The Sixers hired Colangelo less than two weeks later, sending a message that Colangelo - the longtime patriarch of the Phoenix Suns; the head of USA Basketball; a colossus in the sport - had come strutting into town to clean up Hinkie's mess. He would show the 38-year-old novice GM what it really took to build a winning NBA franchise and, failing that, find someone else who already knew. Hinkie, though, spoke of Colangelo less as a mentor than as a colleague and co-worker on equal footing with him, a daring stance for someone who is supposed to be fearing for his future.

"He's already proven to be helpful," Hinkie said. "I'd be surprised if he can't be at least as helpful, if not more helpful, over time. I think he's brought a different perspective that's been good. I think he's brought a different level of gravitas and experience. Our discussions have been richer because he's been here. I don't see that changing."

He was asked if he saw Colangelo's presence as a threat in any way.

"In what sense?"

In the obvious sense: Colangelo has power. He has his own perspective. And even after all those productive discussions, he might eventually decide that Hinkie should no longer be the Sixers' general manager.

"I'm a big believer in the meritocracy of ideas," Hinkie said, "and your idea had better stand up to scrutiny from all sides. You'd better know your opponents' arguments better than they do if you want to truly understand what's best. So I don't mind the thought that there might be debate about any particular topic."

The implication there is rather profound. For all the presumptions over the power he apparently has lost, Hinkie is unafraid to disagree with Colangelo. And that if the price of that disagreement turns out to be his job, Hinkie still can put his head on his pillow at night with his mind at peace.

"I'm principled," he said, "and it's a really deep principle of mine that you be willing to speak truth in the face of dissension all the time. You can anticipate I will continue to recommend what I think is best and be willing to defend why."

Whether Hinkie's conviction will lead to a kind of creative, symbiotic tension with Colangelo that helps the Sixers evolve into an elite team is, of course, an open question. Since becoming the Sixers' chairman, Colangelo has been up front about his condition for accepting the position: He wouldn't have done it if he didn't come with significant decision-making authority. "I think you've seen some of that already," Hinkie said.

An example: On Christmas Eve, having lost 30 of their first 31 games, the Sixers traded two second-round draft picks to the New Orleans Pelicans for point guard Ish Smith. Smith had played 25 games for the Sixers last season, but the team had declined to re-sign him, choosing instead to count on Tony Wroten, T.J. McConnell, and Kendall Marshall. The trade, then, was regarded as a concession by Hinkie to Colangelo - that the new alpha dog in the Sixers' front office had finally forced Hinkie to admit his mistake.

Hinkie said Saturday that he didn't need to be persuaded to surrender those two picks to reacquire Smith: "We learned a lot over six or seven weeks of the season. I'm big on, when you get new information, you factor it in. If that changes the decision, it changes the decision." But he did describe the Smith trade as a "collaborative" process, an acknowledgment that Colangelo had played a role in it.

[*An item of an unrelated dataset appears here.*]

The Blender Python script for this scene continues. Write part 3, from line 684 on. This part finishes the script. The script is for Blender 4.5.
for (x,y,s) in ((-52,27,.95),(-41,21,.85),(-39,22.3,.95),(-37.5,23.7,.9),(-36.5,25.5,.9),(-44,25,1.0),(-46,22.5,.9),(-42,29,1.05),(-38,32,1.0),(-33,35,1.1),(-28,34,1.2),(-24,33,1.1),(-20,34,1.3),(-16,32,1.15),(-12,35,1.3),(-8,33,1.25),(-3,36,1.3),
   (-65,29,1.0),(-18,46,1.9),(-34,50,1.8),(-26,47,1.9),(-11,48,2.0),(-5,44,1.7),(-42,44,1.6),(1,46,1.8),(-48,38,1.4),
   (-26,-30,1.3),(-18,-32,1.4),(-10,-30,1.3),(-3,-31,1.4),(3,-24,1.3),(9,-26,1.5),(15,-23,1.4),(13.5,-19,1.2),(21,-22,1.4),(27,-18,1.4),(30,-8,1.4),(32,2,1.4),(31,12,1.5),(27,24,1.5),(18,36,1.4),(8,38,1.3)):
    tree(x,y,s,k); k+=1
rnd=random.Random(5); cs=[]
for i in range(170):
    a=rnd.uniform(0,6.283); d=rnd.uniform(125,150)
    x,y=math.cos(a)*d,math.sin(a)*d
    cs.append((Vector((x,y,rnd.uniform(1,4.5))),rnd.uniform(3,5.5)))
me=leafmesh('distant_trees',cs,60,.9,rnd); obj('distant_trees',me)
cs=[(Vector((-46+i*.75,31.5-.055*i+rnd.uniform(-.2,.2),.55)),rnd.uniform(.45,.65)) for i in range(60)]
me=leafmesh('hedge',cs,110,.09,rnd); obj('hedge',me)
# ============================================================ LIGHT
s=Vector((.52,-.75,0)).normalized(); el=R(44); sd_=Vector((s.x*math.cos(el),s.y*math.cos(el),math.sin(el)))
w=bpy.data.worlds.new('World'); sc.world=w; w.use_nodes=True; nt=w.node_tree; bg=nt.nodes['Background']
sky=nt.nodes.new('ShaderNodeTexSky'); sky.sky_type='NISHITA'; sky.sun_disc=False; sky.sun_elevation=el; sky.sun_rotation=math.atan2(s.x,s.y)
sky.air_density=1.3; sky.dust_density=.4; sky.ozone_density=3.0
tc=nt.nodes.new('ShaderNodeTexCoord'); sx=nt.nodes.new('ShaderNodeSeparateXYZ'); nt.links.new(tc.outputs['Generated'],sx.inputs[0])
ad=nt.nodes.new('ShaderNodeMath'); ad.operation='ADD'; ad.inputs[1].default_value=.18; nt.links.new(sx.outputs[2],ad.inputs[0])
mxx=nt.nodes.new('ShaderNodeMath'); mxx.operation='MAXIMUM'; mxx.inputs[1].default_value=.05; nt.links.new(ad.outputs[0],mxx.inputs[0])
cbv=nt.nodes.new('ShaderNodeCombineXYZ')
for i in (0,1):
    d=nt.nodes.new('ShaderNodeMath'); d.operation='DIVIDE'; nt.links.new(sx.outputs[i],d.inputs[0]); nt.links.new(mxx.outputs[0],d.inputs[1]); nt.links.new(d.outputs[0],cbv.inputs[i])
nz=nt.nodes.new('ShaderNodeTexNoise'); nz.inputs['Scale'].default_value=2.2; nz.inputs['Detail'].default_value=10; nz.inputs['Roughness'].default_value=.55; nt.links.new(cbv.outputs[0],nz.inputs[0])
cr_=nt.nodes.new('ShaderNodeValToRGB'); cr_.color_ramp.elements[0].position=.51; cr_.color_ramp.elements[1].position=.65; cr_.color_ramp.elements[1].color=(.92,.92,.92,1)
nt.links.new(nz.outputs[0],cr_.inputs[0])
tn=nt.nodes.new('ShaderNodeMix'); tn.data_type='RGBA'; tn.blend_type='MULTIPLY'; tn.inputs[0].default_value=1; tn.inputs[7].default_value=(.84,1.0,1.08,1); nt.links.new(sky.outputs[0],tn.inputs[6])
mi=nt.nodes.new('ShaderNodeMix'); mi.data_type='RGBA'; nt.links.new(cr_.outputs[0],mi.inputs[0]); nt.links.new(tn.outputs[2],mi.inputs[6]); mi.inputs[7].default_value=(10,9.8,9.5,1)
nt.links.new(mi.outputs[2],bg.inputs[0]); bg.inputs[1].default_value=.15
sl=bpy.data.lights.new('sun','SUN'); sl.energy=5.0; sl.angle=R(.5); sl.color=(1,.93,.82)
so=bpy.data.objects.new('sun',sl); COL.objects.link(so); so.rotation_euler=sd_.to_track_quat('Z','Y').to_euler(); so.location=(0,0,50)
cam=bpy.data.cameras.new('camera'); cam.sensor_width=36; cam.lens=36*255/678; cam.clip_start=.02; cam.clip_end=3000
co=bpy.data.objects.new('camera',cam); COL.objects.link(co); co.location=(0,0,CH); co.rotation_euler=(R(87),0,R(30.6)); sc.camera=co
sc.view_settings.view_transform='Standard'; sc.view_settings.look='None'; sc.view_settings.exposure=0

"He has a way about him," Hinkie said. "He has an economy of words that I like. He has a directness in what he says and when he speaks, and when he does, you often learn a little something. He's seen lots of situations. He's hard to ruffle, in part because he's seen so many situations."

That's why Colangelo is here, to bring the Sixers experience and wisdom and credibility, and Hinkie understands only a fool wouldn't at least listen to Colangelo's ideas and recommendations. But Sam Hinkie still has his principles, some of which he won't compromise even for a colossus, and as his words Saturday in that lonely lounge made clear, he can send a message, too.